Trump Gives Mexico 90-day Tariff Reprieve as Deadline for Higher Duties Looms

The extension, which avoids a 30% tariff on most Mexican non-automotive and non-metal goods compliant with the U.S.-Mexico-Canada Agreement on trade, came after a Thursday morning call between Trump and Mexican President Claudia Sheinbaum.

U.S. and Mexico flags
U.S. and Mexico flags
(Photo: tang90246, Adobe Stock)

U.S. President Donald Trump gave Mexico a 90-day reprieve from higher tariffs to negotiate a broader trade deal but was expected to issue higher final duty rates for most other countries as the clock wound down on his Friday deal deadline.

The extension, which avoids a 30% tariff on most Mexican non-automotive and non-metal goods compliant with the U.S.-Mexico-Canada Agreement on trade, came after a Thursday morning call between Trump and Mexican President Claudia Sheinbaum.

“We avoided the tariff increase announced for tomorrow,” Sheinbaum wrote in an X social media post, adding that the call with Trump was “very good.”

Approximately 85% of Mexican exports comply with the rules of origin outlined in the USMCA, shielding them from 25% tariffs related to fentanyl, according to Mexico’s economy ministry.

Trump said the U.S. would continue to levy a 50% tariff on Mexican steel, aluminum and copper and a 25% tariff on Mexican autos and on non-USMCA-compliant goods subject to tariffs related to the U.S. fentanyl crisis.

“Additionally, Mexico has agreed to immediately terminate its non-tariff trade barriers, of which there were many,” Trump said in a Truth Social post without providing details.

Trump is expected to issue tariff rate proclamations later on Thursday for countries that have not struck trade deals by a 12:01 a.m. EDT (04:01 GMT) deadline.

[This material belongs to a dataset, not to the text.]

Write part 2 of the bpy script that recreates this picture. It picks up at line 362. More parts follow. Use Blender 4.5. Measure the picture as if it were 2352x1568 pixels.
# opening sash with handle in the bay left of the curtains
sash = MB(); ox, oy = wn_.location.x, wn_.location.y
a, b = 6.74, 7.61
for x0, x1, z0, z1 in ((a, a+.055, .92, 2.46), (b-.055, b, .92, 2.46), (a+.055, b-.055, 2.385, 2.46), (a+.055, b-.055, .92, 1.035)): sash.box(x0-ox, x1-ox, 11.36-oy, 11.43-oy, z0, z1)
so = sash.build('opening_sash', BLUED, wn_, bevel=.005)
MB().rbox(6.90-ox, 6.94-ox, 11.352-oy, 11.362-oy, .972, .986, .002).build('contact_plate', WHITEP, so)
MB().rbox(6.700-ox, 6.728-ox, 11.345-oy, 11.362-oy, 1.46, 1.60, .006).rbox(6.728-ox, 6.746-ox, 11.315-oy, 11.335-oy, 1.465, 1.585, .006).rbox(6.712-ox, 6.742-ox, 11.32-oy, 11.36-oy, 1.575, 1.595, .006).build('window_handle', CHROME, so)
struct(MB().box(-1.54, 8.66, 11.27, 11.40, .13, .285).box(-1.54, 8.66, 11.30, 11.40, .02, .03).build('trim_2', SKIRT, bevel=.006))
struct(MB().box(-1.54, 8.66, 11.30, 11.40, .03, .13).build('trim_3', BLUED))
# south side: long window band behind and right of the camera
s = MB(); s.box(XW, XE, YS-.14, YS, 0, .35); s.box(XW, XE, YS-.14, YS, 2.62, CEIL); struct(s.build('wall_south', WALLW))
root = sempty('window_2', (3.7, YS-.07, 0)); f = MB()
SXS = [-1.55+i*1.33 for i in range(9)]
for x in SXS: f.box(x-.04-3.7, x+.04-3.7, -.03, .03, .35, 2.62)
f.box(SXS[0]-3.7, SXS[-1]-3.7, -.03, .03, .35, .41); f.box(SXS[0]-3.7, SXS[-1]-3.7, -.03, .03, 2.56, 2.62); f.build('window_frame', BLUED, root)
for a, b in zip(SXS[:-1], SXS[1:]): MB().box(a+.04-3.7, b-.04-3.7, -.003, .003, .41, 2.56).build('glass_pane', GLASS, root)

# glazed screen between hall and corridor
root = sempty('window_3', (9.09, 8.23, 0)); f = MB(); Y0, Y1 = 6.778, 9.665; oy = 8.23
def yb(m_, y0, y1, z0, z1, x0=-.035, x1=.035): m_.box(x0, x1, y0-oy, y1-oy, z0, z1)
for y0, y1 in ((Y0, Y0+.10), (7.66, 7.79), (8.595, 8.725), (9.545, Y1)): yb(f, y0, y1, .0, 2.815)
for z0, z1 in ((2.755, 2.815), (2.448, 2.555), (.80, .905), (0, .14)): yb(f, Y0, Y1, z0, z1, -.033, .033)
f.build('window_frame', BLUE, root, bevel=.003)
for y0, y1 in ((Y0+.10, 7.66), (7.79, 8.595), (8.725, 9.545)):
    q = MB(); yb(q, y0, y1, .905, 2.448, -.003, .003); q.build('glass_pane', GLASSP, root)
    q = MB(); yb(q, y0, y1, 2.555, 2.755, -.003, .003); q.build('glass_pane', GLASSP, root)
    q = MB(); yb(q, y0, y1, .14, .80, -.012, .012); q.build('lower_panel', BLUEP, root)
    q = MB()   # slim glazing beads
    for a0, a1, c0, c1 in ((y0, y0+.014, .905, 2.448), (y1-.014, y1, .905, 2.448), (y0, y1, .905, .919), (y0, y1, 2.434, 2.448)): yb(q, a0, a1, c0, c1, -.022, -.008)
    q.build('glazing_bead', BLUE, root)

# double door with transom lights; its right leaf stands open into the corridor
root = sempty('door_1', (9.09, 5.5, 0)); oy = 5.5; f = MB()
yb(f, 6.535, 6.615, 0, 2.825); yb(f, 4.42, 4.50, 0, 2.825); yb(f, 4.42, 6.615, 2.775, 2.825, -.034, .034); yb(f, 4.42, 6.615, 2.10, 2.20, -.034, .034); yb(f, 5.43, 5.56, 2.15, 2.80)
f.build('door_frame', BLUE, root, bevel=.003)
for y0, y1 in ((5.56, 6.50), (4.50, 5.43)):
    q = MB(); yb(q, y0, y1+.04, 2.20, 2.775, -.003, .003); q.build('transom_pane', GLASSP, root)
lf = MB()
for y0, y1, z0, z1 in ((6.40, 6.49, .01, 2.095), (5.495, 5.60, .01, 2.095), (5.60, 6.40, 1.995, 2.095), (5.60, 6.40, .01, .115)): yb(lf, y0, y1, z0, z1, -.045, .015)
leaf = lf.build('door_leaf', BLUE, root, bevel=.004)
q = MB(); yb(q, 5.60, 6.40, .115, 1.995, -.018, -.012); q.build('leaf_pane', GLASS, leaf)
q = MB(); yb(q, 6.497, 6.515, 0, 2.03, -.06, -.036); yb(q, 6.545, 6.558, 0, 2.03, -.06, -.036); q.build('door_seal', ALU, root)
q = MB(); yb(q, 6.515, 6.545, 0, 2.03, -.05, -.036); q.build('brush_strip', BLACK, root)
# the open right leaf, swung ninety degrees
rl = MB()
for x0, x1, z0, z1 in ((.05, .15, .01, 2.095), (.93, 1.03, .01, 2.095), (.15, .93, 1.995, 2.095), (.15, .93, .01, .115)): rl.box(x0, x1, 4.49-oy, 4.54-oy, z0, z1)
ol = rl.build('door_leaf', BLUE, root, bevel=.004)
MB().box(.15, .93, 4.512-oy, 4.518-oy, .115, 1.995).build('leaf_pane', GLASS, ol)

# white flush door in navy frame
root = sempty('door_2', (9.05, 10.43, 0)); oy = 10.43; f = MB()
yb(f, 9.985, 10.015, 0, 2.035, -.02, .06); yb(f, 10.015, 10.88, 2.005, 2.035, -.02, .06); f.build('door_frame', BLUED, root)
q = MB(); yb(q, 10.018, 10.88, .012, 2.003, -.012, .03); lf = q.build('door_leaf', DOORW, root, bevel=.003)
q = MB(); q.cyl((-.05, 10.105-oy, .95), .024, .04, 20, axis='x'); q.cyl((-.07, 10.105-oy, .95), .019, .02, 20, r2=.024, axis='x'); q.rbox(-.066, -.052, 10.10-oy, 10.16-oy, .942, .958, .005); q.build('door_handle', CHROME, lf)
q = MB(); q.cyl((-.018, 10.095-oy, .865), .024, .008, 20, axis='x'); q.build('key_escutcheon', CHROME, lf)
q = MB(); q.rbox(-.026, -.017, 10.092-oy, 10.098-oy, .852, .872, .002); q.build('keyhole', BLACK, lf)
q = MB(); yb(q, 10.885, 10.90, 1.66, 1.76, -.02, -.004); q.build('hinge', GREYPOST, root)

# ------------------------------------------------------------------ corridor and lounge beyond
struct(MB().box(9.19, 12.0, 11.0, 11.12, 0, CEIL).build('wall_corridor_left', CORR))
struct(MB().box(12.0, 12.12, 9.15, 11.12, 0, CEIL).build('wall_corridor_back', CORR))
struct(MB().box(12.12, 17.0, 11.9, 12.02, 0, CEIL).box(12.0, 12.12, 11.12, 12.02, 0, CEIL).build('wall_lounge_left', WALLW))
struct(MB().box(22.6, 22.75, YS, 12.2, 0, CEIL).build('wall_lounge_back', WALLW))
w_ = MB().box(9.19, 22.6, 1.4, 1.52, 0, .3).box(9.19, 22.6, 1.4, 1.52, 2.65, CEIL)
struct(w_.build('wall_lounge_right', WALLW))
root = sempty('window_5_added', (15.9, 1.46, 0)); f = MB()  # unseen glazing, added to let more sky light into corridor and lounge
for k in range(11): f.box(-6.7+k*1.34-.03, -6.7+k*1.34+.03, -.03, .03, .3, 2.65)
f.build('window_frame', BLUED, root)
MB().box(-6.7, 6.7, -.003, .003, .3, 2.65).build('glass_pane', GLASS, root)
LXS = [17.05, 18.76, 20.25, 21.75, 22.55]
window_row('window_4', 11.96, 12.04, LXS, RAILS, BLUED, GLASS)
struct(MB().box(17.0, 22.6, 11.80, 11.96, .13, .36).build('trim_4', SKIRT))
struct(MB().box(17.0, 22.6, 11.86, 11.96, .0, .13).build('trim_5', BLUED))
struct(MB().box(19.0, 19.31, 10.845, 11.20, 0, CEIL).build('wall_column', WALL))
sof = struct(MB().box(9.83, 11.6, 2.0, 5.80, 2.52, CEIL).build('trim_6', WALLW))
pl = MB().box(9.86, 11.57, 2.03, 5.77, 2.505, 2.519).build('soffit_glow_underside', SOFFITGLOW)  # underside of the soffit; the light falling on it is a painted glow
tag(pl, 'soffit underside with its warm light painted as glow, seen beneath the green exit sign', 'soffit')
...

South Korea agreed on Wednesday to accept a 15% tariff on its exports to the U.S., including autos, down from a threatened 25%, as part of a deal that includes a pledge to invest $350 billion in U.S. projects to be chosen by Trump.

But goods from India appeared to be headed for a 25% tariff after talks bogged down over access to India’s agriculture sector, drawing a higher-rate threat from Trump that also included an unspecified penalty for India’s purchases of Russian oil.

Although negotiations with India were continuing, New Delhi vowed to protect the country’s labor-intensive farm sector, triggering outrage from the opposition party and a slump in the rupee.

Tough Questions From Judges

Trump hit Brazil on Wednesday with a steep 50% tariff as he escalated his fight with Latin America’s largest economy over its prosecution of his friend and former President Jair Bolsonaro, but softened the blow by excluding sectors such as aircraft, energy and orange juice from heavier levies.

The run-up to Trump’s tariff deadline was unfolding as federal appeals court judges sharply questioned Trump’s use of a sweeping emergency powers law to justify his sweeping tariffs of up to 50% on nearly all trading partners. Trump invoked the 1977 International Emergency Economic Powers Act to declare an emergency over the growing U.S. trade deficit and impose his reciprocal tariffs and a separate fentanyl emergency.

The Court of International Trade ruled in May that the actions exceeded his executive authority, and questions from judges during oral arguments before the U.S. Appeals Court for the Federal Circuit in Washington indicated further skepticism.

“IEEPA doesn’t even say tariffs, doesn’t even mention them,” Judge Jimmie Reyna said at one point during the hearing.

China Deal Not Done

U.S. Treasury Secretary Scott Bessent said the U.S. believes it has the makings of a trade deal with China, but it is “not 100% done,” and still needs Trump’s approval.

U.S. negotiators “pushed back quite a bit” over two days of trade talks with the Chinese in Stockholm this week, Bessent said in an interview with CNBC.

China is facing an Aug. 12 deadline to reach a durable tariff agreement with Trump’s administration, after Beijing and Washington reached preliminary deals in May and June to end escalating tit-for-tat tariffs and a cut-off of rare earth minerals.